=== Data provided ===
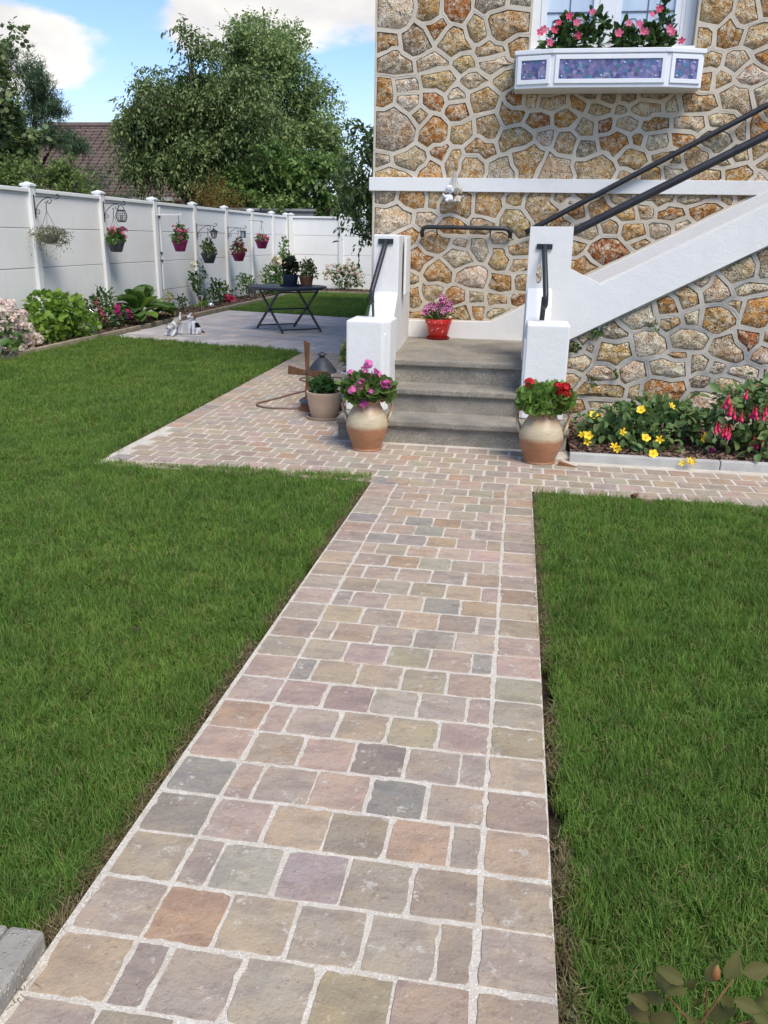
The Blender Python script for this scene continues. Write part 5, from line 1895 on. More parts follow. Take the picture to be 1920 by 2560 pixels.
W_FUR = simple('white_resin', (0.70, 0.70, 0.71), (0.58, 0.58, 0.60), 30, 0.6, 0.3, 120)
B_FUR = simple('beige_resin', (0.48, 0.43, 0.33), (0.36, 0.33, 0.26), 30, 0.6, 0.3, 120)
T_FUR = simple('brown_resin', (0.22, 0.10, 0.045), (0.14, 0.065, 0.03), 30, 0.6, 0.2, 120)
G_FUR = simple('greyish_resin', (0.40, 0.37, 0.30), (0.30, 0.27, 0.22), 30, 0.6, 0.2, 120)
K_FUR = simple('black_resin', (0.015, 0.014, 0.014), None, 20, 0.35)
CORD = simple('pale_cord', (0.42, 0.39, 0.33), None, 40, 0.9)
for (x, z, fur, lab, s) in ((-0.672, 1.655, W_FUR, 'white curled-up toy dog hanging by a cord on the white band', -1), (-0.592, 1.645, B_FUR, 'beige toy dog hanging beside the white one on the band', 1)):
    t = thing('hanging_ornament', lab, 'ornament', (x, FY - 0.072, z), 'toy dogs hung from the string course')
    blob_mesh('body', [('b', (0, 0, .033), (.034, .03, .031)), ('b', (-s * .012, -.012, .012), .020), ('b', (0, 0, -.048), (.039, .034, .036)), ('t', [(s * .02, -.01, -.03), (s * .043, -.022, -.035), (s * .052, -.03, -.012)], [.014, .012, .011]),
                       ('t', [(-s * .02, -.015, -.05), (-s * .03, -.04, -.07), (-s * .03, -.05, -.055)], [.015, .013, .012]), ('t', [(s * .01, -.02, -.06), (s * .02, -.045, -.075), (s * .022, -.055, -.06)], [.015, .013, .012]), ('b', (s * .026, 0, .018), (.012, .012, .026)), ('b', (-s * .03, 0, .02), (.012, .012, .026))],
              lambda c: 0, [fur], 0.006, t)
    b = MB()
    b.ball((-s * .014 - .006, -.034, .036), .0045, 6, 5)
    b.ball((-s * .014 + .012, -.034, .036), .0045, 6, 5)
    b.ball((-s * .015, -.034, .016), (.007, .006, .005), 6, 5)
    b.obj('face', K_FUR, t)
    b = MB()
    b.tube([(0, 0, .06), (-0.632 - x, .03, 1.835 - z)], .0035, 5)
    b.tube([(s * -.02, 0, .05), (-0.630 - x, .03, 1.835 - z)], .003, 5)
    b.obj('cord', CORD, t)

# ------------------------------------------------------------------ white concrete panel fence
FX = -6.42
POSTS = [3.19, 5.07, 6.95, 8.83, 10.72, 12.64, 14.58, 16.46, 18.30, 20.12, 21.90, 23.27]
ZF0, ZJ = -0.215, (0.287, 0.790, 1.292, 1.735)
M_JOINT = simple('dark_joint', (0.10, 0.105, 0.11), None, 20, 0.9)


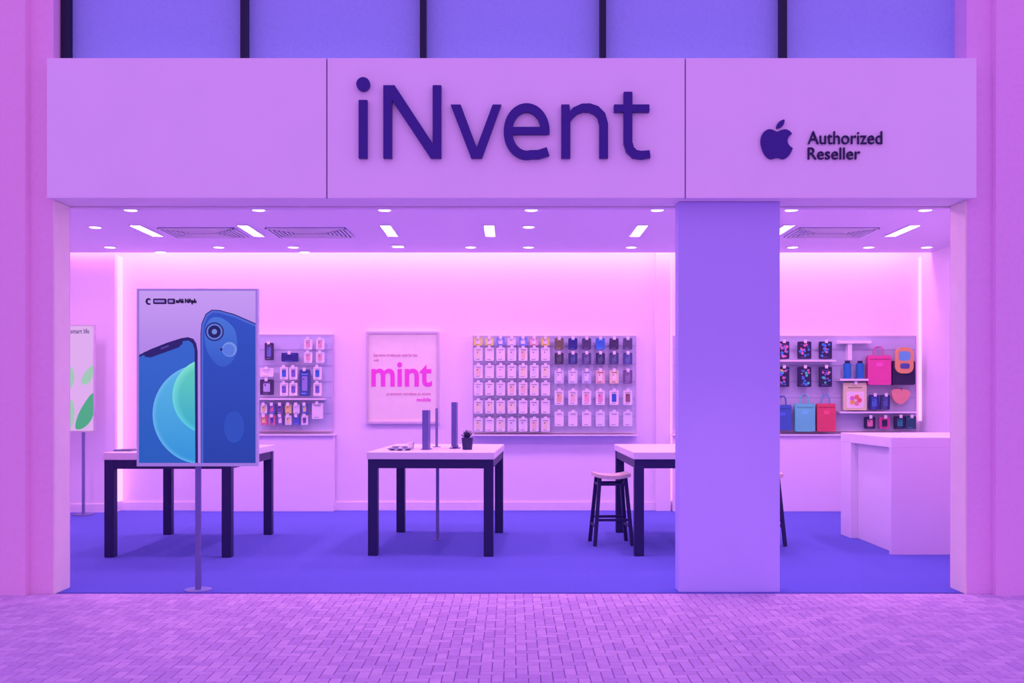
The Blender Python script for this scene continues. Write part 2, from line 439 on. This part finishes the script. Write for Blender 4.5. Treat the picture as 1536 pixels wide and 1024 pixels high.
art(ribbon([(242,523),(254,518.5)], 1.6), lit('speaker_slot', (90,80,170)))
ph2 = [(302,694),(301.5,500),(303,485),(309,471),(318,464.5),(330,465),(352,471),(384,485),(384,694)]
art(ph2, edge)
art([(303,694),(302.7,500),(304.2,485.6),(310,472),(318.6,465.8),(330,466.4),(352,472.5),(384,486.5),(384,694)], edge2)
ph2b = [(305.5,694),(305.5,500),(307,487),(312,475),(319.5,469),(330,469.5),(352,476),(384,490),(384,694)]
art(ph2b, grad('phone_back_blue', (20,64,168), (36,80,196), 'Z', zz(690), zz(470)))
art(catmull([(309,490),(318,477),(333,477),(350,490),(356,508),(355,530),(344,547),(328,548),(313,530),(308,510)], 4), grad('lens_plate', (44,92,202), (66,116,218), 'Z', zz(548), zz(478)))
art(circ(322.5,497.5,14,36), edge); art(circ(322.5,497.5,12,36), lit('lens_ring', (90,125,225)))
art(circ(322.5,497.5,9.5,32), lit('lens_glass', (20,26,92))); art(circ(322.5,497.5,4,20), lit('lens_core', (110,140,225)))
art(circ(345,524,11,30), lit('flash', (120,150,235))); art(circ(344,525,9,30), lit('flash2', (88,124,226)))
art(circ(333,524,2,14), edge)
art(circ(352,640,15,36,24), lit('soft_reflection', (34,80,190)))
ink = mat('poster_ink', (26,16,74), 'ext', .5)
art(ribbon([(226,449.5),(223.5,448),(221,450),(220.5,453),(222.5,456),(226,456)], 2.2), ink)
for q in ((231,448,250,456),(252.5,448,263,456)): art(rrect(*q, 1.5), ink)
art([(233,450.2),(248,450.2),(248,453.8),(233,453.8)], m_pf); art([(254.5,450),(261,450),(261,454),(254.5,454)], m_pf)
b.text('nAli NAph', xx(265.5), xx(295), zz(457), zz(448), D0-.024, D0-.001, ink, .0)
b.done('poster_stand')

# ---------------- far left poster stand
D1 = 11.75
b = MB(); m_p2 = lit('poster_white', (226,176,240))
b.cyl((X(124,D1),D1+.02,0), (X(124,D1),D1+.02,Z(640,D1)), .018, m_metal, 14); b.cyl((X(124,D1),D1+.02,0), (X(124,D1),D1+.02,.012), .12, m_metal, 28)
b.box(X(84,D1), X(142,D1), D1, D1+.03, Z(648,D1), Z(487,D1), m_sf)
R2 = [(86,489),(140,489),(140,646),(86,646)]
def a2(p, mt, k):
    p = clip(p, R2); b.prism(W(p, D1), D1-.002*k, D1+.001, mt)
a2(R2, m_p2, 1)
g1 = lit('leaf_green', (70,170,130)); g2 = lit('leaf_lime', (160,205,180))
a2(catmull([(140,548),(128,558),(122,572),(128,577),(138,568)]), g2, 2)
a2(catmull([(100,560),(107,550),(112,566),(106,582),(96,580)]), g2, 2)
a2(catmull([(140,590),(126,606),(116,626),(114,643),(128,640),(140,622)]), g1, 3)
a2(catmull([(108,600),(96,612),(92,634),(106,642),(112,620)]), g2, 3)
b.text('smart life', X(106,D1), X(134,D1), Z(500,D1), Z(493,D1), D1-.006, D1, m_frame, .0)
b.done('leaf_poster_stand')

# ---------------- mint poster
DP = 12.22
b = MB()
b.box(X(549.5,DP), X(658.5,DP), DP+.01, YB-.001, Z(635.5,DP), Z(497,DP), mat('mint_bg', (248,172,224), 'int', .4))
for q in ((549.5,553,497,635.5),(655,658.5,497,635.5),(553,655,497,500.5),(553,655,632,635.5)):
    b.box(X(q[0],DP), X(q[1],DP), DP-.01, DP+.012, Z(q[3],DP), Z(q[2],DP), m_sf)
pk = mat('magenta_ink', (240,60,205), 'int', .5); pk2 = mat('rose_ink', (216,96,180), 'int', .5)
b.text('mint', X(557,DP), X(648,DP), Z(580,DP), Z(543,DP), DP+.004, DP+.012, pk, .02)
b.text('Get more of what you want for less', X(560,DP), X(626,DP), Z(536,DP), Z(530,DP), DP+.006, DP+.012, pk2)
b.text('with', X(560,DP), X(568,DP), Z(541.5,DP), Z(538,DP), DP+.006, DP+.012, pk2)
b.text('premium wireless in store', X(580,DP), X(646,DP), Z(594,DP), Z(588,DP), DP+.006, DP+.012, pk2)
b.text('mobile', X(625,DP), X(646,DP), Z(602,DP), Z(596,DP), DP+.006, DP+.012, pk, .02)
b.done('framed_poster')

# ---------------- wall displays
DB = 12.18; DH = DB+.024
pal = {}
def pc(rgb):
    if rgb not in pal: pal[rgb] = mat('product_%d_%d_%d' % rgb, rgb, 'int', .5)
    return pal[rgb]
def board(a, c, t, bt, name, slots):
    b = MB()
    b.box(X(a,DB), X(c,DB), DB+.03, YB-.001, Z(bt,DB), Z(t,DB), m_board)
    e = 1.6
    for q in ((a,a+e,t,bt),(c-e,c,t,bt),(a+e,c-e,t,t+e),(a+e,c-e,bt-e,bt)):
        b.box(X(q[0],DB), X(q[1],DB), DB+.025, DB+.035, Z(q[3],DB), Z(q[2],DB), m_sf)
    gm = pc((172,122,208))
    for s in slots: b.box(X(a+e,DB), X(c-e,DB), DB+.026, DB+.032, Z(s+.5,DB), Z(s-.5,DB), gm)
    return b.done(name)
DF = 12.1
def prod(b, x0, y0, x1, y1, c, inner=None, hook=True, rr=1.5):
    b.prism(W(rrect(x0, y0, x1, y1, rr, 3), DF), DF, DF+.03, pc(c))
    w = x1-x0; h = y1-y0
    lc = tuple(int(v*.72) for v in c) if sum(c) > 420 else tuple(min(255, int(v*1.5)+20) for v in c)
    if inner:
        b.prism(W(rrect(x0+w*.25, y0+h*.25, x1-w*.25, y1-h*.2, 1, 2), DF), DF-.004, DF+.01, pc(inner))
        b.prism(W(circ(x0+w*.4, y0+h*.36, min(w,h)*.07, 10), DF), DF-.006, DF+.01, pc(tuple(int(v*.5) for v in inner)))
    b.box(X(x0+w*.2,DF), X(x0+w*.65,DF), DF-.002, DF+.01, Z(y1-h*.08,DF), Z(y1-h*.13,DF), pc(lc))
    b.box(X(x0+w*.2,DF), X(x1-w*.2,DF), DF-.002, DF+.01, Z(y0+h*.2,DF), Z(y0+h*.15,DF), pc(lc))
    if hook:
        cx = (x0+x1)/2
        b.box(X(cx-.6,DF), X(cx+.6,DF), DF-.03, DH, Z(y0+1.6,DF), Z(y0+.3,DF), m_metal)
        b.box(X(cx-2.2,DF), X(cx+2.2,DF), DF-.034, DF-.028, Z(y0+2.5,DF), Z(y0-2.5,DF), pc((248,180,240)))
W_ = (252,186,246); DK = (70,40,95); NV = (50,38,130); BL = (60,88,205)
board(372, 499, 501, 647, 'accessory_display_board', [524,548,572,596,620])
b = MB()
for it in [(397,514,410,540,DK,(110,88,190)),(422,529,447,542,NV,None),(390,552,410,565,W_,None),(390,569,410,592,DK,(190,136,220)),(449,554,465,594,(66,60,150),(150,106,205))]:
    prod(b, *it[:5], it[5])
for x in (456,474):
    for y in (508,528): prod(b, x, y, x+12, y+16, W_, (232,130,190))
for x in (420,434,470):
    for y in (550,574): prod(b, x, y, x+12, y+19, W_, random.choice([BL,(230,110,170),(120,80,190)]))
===
### Goal
Using the listing above, state the number of lines that hold "this", with no other text.

### In response
2